### [Collected data]
[START]

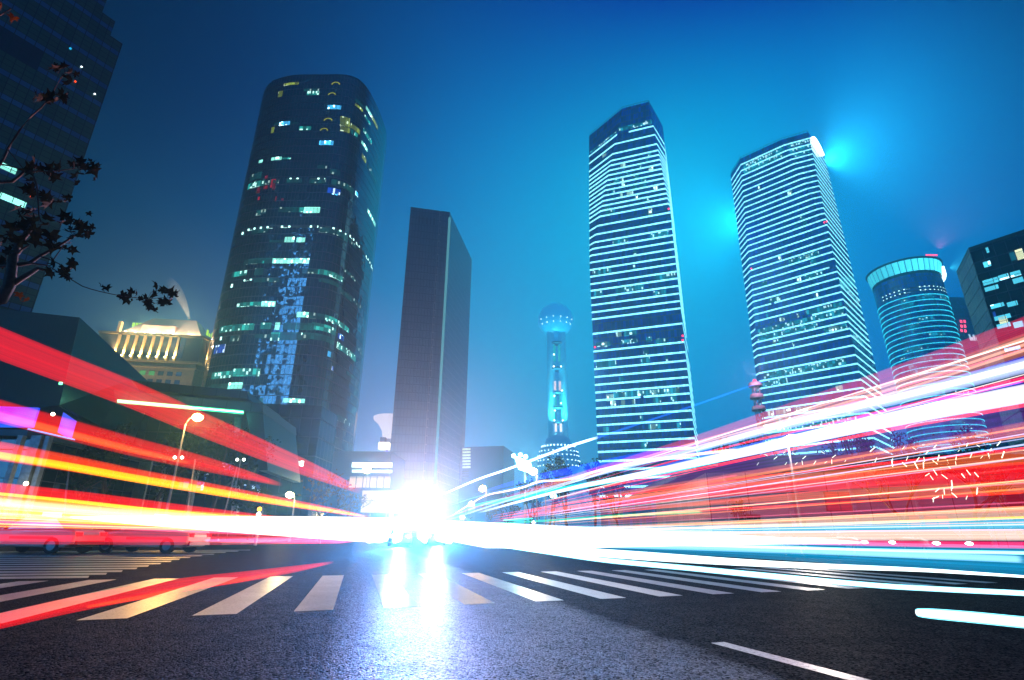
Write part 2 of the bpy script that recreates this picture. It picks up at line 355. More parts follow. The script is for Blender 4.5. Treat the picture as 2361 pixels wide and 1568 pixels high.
# ------------------------------------------------------------------ the two crystal towers with lit floor bands
GL_BLUE = curtain('blue_curtain_wall', (2, 70, 225), (0, 24, 90), 1.5, 4.2, 0.14, 0.35, 0.12, 0.01, 0.5, 0.5, 2.1)
def strip_mat(name, rgb, strength):
    g = G(name); m, cell, a, b = panes(g, 1.5, 50, 0.16, 0.0); r = g.white(cell)
    g.emission(lin(*rgb), g.math('MULTIPLY', g.math('MULTIPLY', g.math('ADD', 0.75, g.math('MULTIPLY', r, 0.5)), g.math('SUBTRACT', 1.0, g.math('MULTIPLY', m, 0.6))), strength))
    g.noshare(); return g.m
STRIP = strip_mat('floor_band_light', (135, 236, 255), 2.4)
OFFICE = litglass('cyan_office', (40, 200, 235), 0.8, 1.5, 4.2)
OFFW = litglass('bright_office', (190, 250, 240), 1.6, 1.5, 4.2)
def crystal(name, label, base, d, width, depth, cuts, H, zs, gaps, partial, sw):
    """square tower whose corners are shaved by slanting planes.
    base: left front corner; d: along the front; cuts: per corner (along front at top, along side at top, z where the cut ends)"""
    d = Vector((d[0], d[1])).normalized(); n = Vector((-d.y, d.x)) if d.x * 0 - d.y * 1 < 9 else None
    n = Vector((-d.y, d.x))
    if n.y < 0: n = -n
    B = Vector(base)
    def plan(z, off=0.0):
        def cut(c):
            f, s, z0 = c; t = max(0.0, (z - z0) / (H - z0)); return f * t, s * t
        L, Rr, BR, BL = [cut(c) for c in cuts]
        P = []
        def put(a, b): P.append(B + d * a + n * b)
        o = off
        put(L[0], -o); put(width - Rr[0], -o)
        put(width + o, Rr[1]); put(width + o, depth - BR[1])
        put(width - BR[0], depth + o); put(BL[0], depth + o)
        put(-o, depth - BL[1]); put(-o, L[1])
        return P
    t = thing(name, label, 'skyscraper', (B.x, B.y, 0))
    off = Vector((B.x, B.y, 0))
    levels = sorted(set([0.0] + [c[2] for c in cuts] + [H]))
    mb = MB()
    for z0, z1 in zip(levels[:-1], levels[1:]):
        A, C = plan(z0), plan(z1); u = 0
        for k in range(8):
            a, b, e, f = A[k], A[(k + 1) % 8], C[(k + 1) % 8], C[k]
            la = (b - a).length; lc = (e - f).length
            if max(la, lc) < 1e-3: continue
            m = u + max(la, lc) / 2
            pts = [(a.x - off.x, a.y - off.y, z0), (b.x - off.x, b.y - off.y, z0), (e.x - off.x, e.y - off.y, z1), (f.x - off.x, f.y - off.y, z1)]
            uvs = [(m - la / 2, z0), (m + la / 2, z0), (m + lc / 2, z1), (m - lc / 2, z1)]
            if la < 1e-3: pts.pop(1); uvs.pop(1)
            elif lc < 1e-3: pts.pop(3); uvs.pop(3)
            mb.quad(pts, uvs); u += max(la, lc)
    top = plan(H); mb.quad([(p.x - off.x, p.y - off.y, H) for p in top])
    mb.build('glass_wall', GL_BLUE, t)
    for z in zs:
        mb = MB(); A, C = plan(z - sw / 2, 0.12), plan(z + sw / 2, 0.12); A0, C0 = plan(z - sw / 2, -0.05), plan(z + sw / 2, -0.05); u = 0
        for k in range(8):
            a, b, e, f = A[k], A[(k + 1) % 8], C[(k + 1) % 8], C[k]
            l = (b - a).length
            if l < 0.6: continue
            segs = [(0.0, 1.0)]
            for (gz, face, g0, g1) in gaps:
                if abs(gz - z) < 0.6 and face == k:
                    segs = [s for s in ((0.0, g0), (g1, 1.0)) if s[1] - s[0] > 0.01]
            for s0, s1 in segs:
                lo = lambda p, q, s: p + (q - p) * s
                P = [lo(a, b, s0), lo(a, b, s1), lo(f, e, s1), lo(f, e, s0)]
                zz = (z - sw / 2, z - sw / 2, z + sw / 2, z + sw / 2)
                mb.quad([(p.x - off.x, p.y - off.y, h) for p, h in zip(P, zz)], [(u + l * s0, 0), (u + l * s1, 0), (u + l * s1, sw), (u + l * s0, sw)])
                i = [lo(A0[k], A0[(k + 1) % 8], s0), lo(A0[k], A0[(k + 1) % 8], s1)]
                for hh, rev in ((z - sw / 2, False), (z + sw / 2, True)):
                    q = [P[0], i[0], i[1], P[1]]; q = [(p.x - off.x, p.y - off.y, hh) for p in q]
                    mb.quad(q[::-1] if rev else q, [(u + l * s0, 0), (u + l * s0, 0), (u + l * s1, 0), (u + l * s1, 0)])
            u += l
        mb.build('light_band', STRIP, t, merge=False)
    for (k, f0, f1, z0, z1, m) in partial:            # lit offices between the bands: slim boxes just behind the glass line
        A = plan((z0 + z1) / 2, 0.06); a, b = A[k], A[(k + 1) % 8]; p, q = a + (b - a) * f0, a + (b - a) * f1
        l = (q - p).length; nn = Vector(((b - a).y, -(b - a).x)).normalized()
        mb = MB(); P = [p, q, q - nn * 0.3, p - nn * 0.3]
        mb.prism([(x.x - off.x, x.y - off.y) for x in P], z0, z1, u0=(p - a).length); mb.build('lit_window', m, t)
    # roof rail
    mb = MB(); top = plan(H, -0.6)
    for k in range(8):
        a, b = top[k], top[(k + 1) % 8]; l = (b - a).length
        if l < 1: continue
        nseg = max(2, int(l / 2.2))
        for j in range(nseg):
            p = a + (b - a) * (j / nseg); mb.box((p.x - off.x, p.y - off.y, H + 0.9), (0.14, 0.14, 1.8))
        c = (a + b) / 2; mb.box((c.x - off.x, c.y - off.y, H + 1.8), (l, 0.16, 0.16), math.atan2(b.y - a.y, b.x - a.x))
    mb.build('roof_rail', plain('dark_steel', (40, 52, 66), 0.4, 0.6), t)
    return t, plan, off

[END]

### [Requirement]
Leave out the pictures and print every line of the data exactly.

### [Solution for this exercise]
Write part 2 of the bpy script that recreates this picture. It picks up at line 355. More parts follow. The script is for Blender 4.5. Treat the picture as 2361 pixels wide and 1568 pixels high.
# ------------------------------------------------------------------ the two crystal towers with lit floor bands
GL_BLUE = curtain('blue_curtain_wall', (2, 70, 225), (0, 24, 90), 1.5, 4.2, 0.14, 0.35, 0.12, 0.01, 0.5, 0.5, 2.1)
def strip_mat(name, rgb, strength):
    g = G(name); m, cell, a, b = panes(g, 1.5, 50, 0.16, 0.0); r = g.white(cell)
    g.emission(lin(*rgb), g.math('MULTIPLY', g.math('MULTIPLY', g.math('ADD', 0.75, g.math('MULTIPLY', r, 0.5)), g.math('SUBTRACT', 1.0, g.math('MULTIPLY', m, 0.6))), strength))
    g.noshare(); return g.m
STRIP = strip_mat('floor_band_light', (135, 236, 255), 2.4)
OFFICE = litglass('cyan_office', (40, 200, 235), 0.8, 1.5, 4.2)
OFFW = litglass('bright_office', (190, 250, 240), 1.6, 1.5, 4.2)
def crystal(name, label, base, d, width, depth, cuts, H, zs, gaps, partial, sw):
    """square tower whose corners are shaved by slanting planes.
    base: left front corner; d: along the front; cuts: per corner (along front at top, along side at top, z where the cut ends)"""
    d = Vector((d[0], d[1])).normalized(); n = Vector((-d.y, d.x)) if d.x * 0 - d.y * 1 < 9 else None
    n = Vector((-d.y, d.x))
    if n.y < 0: n = -n
    B = Vector(base)
    def plan(z, off=0.0):
        def cut(c):
            f, s, z0 = c; t = max(0.0, (z - z0) / (H - z0)); return f * t, s * t
        L, Rr, BR, BL = [cut(c) for c in cuts]
        P = []
        def put(a, b): P.append(B + d * a + n * b)
        o = off
        put(L[0], -o); put(width - Rr[0], -o)
        put(width + o, Rr[1]); put(width + o, depth - BR[1])
        put(width - BR[0], depth + o); put(BL[0], depth + o)
        put(-o, depth - BL[1]); put(-o, L[1])
        return P
    t = thing(name, label, 'skyscraper', (B.x, B.y, 0))
    off = Vector((B.x, B.y, 0))
    levels = sorted(set([0.0] + [c[2] for c in cuts] + [H]))
    mb = MB()
    for z0, z1 in zip(levels[:-1], levels[1:]):
        A, C = plan(z0), plan(z1); u = 0
        for k in range(8):
            a, b, e, f = A[k], A[(k + 1) % 8], C[(k + 1) % 8], C[k]
            la = (b - a).length; lc = (e - f).length
            if max(la, lc) < 1e-3: continue
            m = u + max(la, lc) / 2
            pts = [(a.x - off.x, a.y - off.y, z0), (b.x - off.x, b.y - off.y, z0), (e.x - off.x, e.y - off.y, z1), (f.x - off.x, f.y - off.y, z1)]
            uvs = [(m - la / 2, z0), (m + la / 2, z0), (m + lc / 2, z1), (m - lc / 2, z1)]
            if la < 1e-3: pts.pop(1); uvs.pop(1)
            elif lc < 1e-3: pts.pop(3); uvs.pop(3)
            mb.quad(pts, uvs); u += max(la, lc)
    top = plan(H); mb.quad([(p.x - off.x, p.y - off.y, H) for p in top])
    mb.build('glass_wall', GL_BLUE, t)
    for z in zs:
        mb = MB(); A, C = plan(z - sw / 2, 0.12), plan(z + sw / 2, 0.12); A0, C0 = plan(z - sw / 2, -0.05), plan(z + sw / 2, -0.05); u = 0
        for k in range(8):
            a, b, e, f = A[k], A[(k + 1) % 8], C[(k + 1) % 8], C[k]
            l = (b - a).length
            if l < 0.6: continue
            segs = [(0.0, 1.0)]
            for (gz, face, g0, g1) in gaps:
                if abs(gz - z) < 0.6 and face == k:
                    segs = [s for s in ((0.0, g0), (g1, 1.0)) if s[1] - s[0] > 0.01]
            for s0, s1 in segs:
                lo = lambda p, q, s: p + (q - p) * s
                P = [lo(a, b, s0), lo(a, b, s1), lo(f, e, s1), lo(f, e, s0)]
                zz = (z - sw / 2, z - sw / 2, z + sw / 2, z + sw / 2)
                mb.quad([(p.x - off.x, p.y - off.y, h) for p, h in zip(P, zz)], [(u + l * s0, 0), (u + l * s1, 0), (u + l * s1, sw), (u + l * s0, sw)])
                i = [lo(A0[k], A0[(k + 1) % 8], s0), lo(A0[k], A0[(k + 1) % 8], s1)]
                for hh, rev in ((z - sw / 2, False), (z + sw / 2, True)):
                    q = [P[0], i[0], i[1], P[1]]; q = [(p.x - off.x, p.y - off.y, hh) for p in q]
                    mb.quad(q[::-1] if rev else q, [(u + l * s0, 0), (u + l * s0, 0), (u + l * s1, 0), (u + l * s1, 0)])
            u += l
        mb.build('light_band', STRIP, t, merge=False)
    for (k, f0, f1, z0, z1, m) in partial:            # lit offices between the bands: slim boxes just behind the glass line
        A = plan((z0 + z1) / 2, 0.06); a, b = A[k], A[(k + 1) % 8]; p, q = a + (b - a) * f0, a + (b - a) * f1
        l = (q - p).length; nn = Vector(((b - a).y, -(b - a).x)).normalized()
        mb = MB(); P = [p, q, q - nn * 0.3, p - nn * 0.3]
        mb.prism([(x.x - off.x, x.y - off.y) for x in P], z0, z1, u0=(p - a).length); mb.build('lit_window', m, t)
    # roof rail
    mb = MB(); top = plan(H, -0.6)
    for k in range(8):
        a, b = top[k], top[(k + 1) % 8]; l = (b - a).length
        if l < 1: continue
        nseg = max(2, int(l / 2.2))
        for j in range(nseg):
            p = a + (b - a) * (j / nseg); mb.box((p.x - off.x, p.y - off.y, H + 0.9), (0.14, 0.14, 1.8))
        c = (a + b) / 2; mb.box((c.x - off.x, c.y - off.y, H + 1.8), (l, 0.16, 0.16), math.atan2(b.y - a.y, b.x - a.x))
    mb.build('roof_rail', plain('dark_steel', (40, 52, 66), 0.4, 0.6), t)
    return t, plan, off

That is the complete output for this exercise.